─── Source data ───

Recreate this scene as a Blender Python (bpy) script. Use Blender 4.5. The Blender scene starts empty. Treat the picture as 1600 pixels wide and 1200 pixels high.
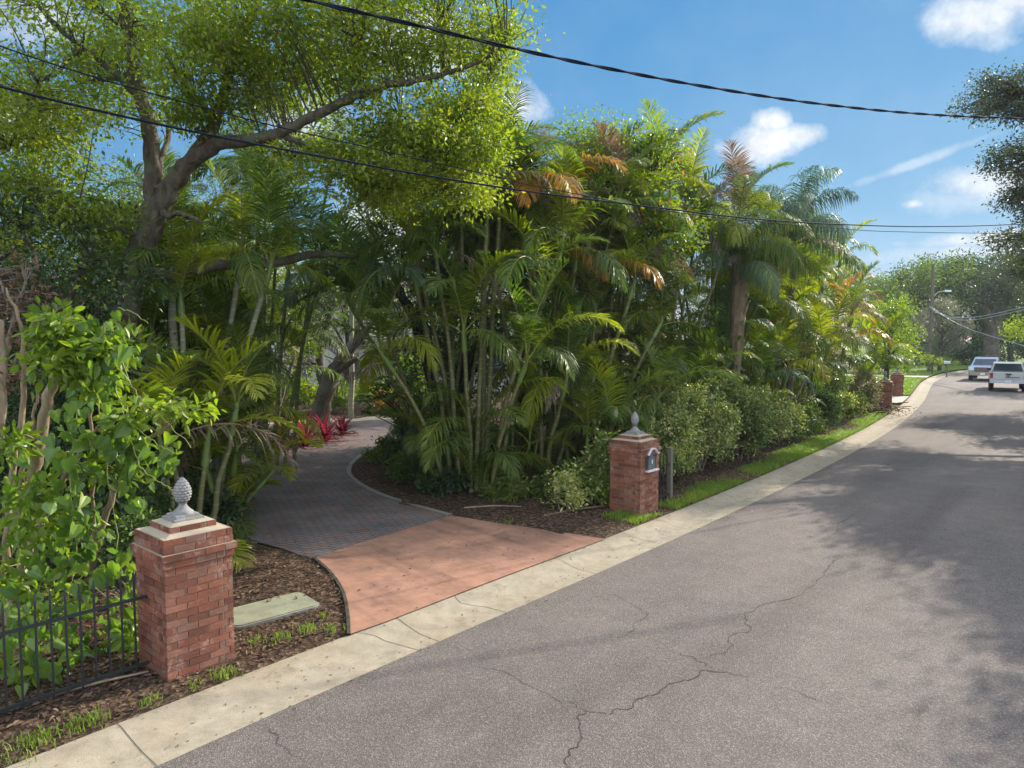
import bpy, math, random
import numpy as np
from mathutils import Vector, Matrix

R = math.radians
rng = np.random.default_rng(7)
random.seed(7)
scene = bpy.context.scene
col = scene.collection

# ------------------------------------------------------------------ camera geometry
FPX, HCAM, PITCH = 1109.0, 3.3, R(3.6)
CP, SP = math.cos(PITCH), math.sin(PITCH)

def ray(u, v):
    x = (u - 800.0) / FPX
    y = (600.0 - v) / FPX
    return np.array([x, CP + y * SP, -SP + y * CP])

def G(u, v, z=0.0):
    d = ray(u, v)
    t = (z - HCAM) / d[2]
    return np.array([d[0] * t, d[1] * t, z])

def Q(u, v, Y):
    d = ray(u, v)
    t = Y / d[1]
    return np.array([d[0] * t, Y, HCAM + d[2] * t])

# ------------------------------------------------------------------ object helpers
def tag(o, label=None, cat=None, group=None, kind=None):
    if label: o['label'] = label
    if cat: o['category'] = cat
    if group: o['group'] = group
    if kind: o['kind'] = kind
    return o

def empty(name, loc, rz=0.0):
    o = bpy.data.objects.new(name, None)
    o.location = [float(c) for c in loc]
    o.rotation_euler = (0, 0, rz)
    o.empty_display_size = 0.2
    col.objects.link(o)
    return o

def link_mesh(name, me, parent=None, loc=(0, 0, 0), rot=(0, 0, 0), sc=1.0):
    o = bpy.data.objects.new(name, me)
    o.location = [float(c) for c in loc]
    o.rotation_euler = rot
    o.scale = (sc, sc, sc)
    col.objects.link(o)
    if parent: o.parent = parent
    return o

def copy_tree(o, parent=None):
    c = o.copy(); col.objects.link(c); c.parent = parent
    for ch in list(o.children):
        copy_tree(ch, c)
    return c

class MB:
    """collects quads / polygons, builds ONE mesh"""
    def __init__(self):
        self.v, self.f, self.n = [], [], 0
    def add(self, V, F, mi=0, smooth=False):
        V = np.asarray(V, float).reshape(-1, 3)
        F = np.asarray(F, int)
        self.v.append(V)
        self.f.append((F + self.n, mi, smooth))
        self.n += len(V)
        return self
    def mesh(self, name, mats):
        me = bpy.data.meshes.new(name)
        V = np.concatenate(self.v).astype(np.float32)
        me.vertices.add(len(V)); me.vertices.foreach_set('co', V.ravel())
        lv = np.concatenate([F.ravel() for F, m, s in self.f]).astype(np.int32)
        lt = np.concatenate([np.full(len(F), F.shape[1]) for F, m, s in self.f]).astype(np.int32)
        mi = np.concatenate([np.full(len(F), m) for F, m, s in self.f]).astype(np.int32)
        sm = np.concatenate([np.full(len(F), s) for F, m, s in self.f]).astype(bool)
        ls = np.concatenate([[0], np.cumsum(lt)[:-1]]).astype(np.int32)
        me.loops.add(len(lv)); me.loops.foreach_set('vertex_index', lv)
        me.polygons.add(len(lt))
        me.polygons.foreach_set('loop_start', ls)
        me.polygons.foreach_set('material_index', mi)
        me.polygons.foreach_set('use_smooth', sm)
        me.update(calc_edges=True)
        me.validate()
        for m in (mats if isinstance(mats, (list, tuple)) else [mats]):
            me.materials.append(m)
        return me
    def build(self, name, mats, parent=None, loc=(0, 0, 0), rot=(0, 0, 0)):
        return link_mesh(name, self.mesh(name, mats), parent, loc, rot)
    # shapes
    def box(self, x0, x1, y0, y1, z0, z1, mi=0, M=None):
        V = np.array([[x0,y0,z0],[x1,y0,z0],[x1,y1,z0],[x0,y1,z0],[x0,y0,z1],[x1,y0,z1],[x1,y1,z1],[x0,y1,z1]], float)
        if M is not None: V = V @ M[:, :3].T + M[:, 3]
        self.add(V, [[0,3,2,1],[4,5,6,7],[0,1,5,4],[1,2,6,5],[2,3,7,6],[3,0,4,7]], mi)
        return self
    def frustum(self, a0, b0, z0, a1, b1, z1, mi=0, cx=0, cy=0):
        V = [[cx-a0,cy-b0,z0],[cx+a0,cy-b0,z0],[cx+a0,cy+b0,z0],[cx-a0,cy+b0,z0],
             [cx-a1,cy-b1,z1],[cx+a1,cy-b1,z1],[cx+a1,cy+b1,z1],[cx-a1,cy+b1,z1]]
        self.add(V, [[0,3,2,1],[4,5,6,7],[0,1,5,4],[1,2,6,5],[2,3,7,6],[3,0,4,7]], mi)
        return self
    def tube(self, P, r, n=6, mi=0, cap=True):
        P = np.asarray(P, float); k = len(P)
        r = np.full(k, r, float) if np.isscalar(r) else np.asarray(r, float)
        T = np.gradient(P, axis=0)
        T /= np.linalg.norm(T, axis=1)[:, None] + 1e-9
        a = np.array([0, 0, 1.0]) if abs(T[0][2]) < 0.9 else np.array([1.0, 0, 0])
        s = np.cross(T[0], a); s /= np.linalg.norm(s)
        S = []
        for i in range(k):
            s = s - T[i] * s.dot(T[i]); s /= np.linalg.norm(s) + 1e-9
            S.append(s)
        S = np.array(S); B = np.cross(T, S)
        an = np.linspace(0, 2 * math.pi, n, endpoint=False)
        V = P[:, None] + r[:, None, None] * (np.cos(an)[None, :, None] * S[:, None] + np.sin(an)[None, :, None] * B[:, None])
        i, j = np.meshgrid(np.arange(k - 1), np.arange(n), indexing='ij')
        j2 = (j + 1) % n
        F = np.stack([i*n+j, i*n+j2, (i+1)*n+j2, (i+1)*n+j], -1).reshape(-1, 4)
        self.add(V, F, mi, True)
        if cap:
            self.add(V[-1], [list(range(n))], mi); self.add(V[0], [list(range(n))[::-1]], mi)
        return self
    def lathe(self, prof, n=20, mi=0, c=(0, 0, 0)):
        prof = np.asarray(prof, float); k = len(prof)
        an = np.linspace(0, 2 * math.pi, n, endpoint=False)
        V = np.stack([prof[:, 0:1]*np.cos(an)+c[0], prof[:, 0:1]*np.sin(an)+c[1], np.repeat(prof[:, 1:2], n, 1)+c[2]], -1)
        i, j = np.meshgrid(np.arange(k-1), np.arange(n), indexing='ij'); j2 = (j+1) % n
        self.add(V, np.stack([i*n+j, i*n+j2, (i+1)*n+j2, (i+1)*n+j], -1).reshape(-1, 4), mi, True)
        return self
    def prism(self, poly, z0, z1, mi=0):
        p = np.asarray(poly, float); n = len(p)
        V = np.concatenate([np.c_[p, np.full(n, z0)], np.c_[p, np.full(n, z1)]])
        self.add(V, [[i, (i+1) % n, n+(i+1) % n, n+i] for i in range(n)], mi)
        self.add(V[n:], [list(range(n))], mi); self.add(V[:n], [list(range(n))[::-1]], mi)
        return self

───

** Goal **
Reproduce every line of the listing above in which the string "scene" appears.

** Result of the task **
Recreate this scene as a Blender Python (bpy) script. Use Blender 4.5. The Blender scene starts empty. Treat the picture as 1600 pixels wide and 1200 pixels high.
scene = bpy.context.scene
col = scene.collection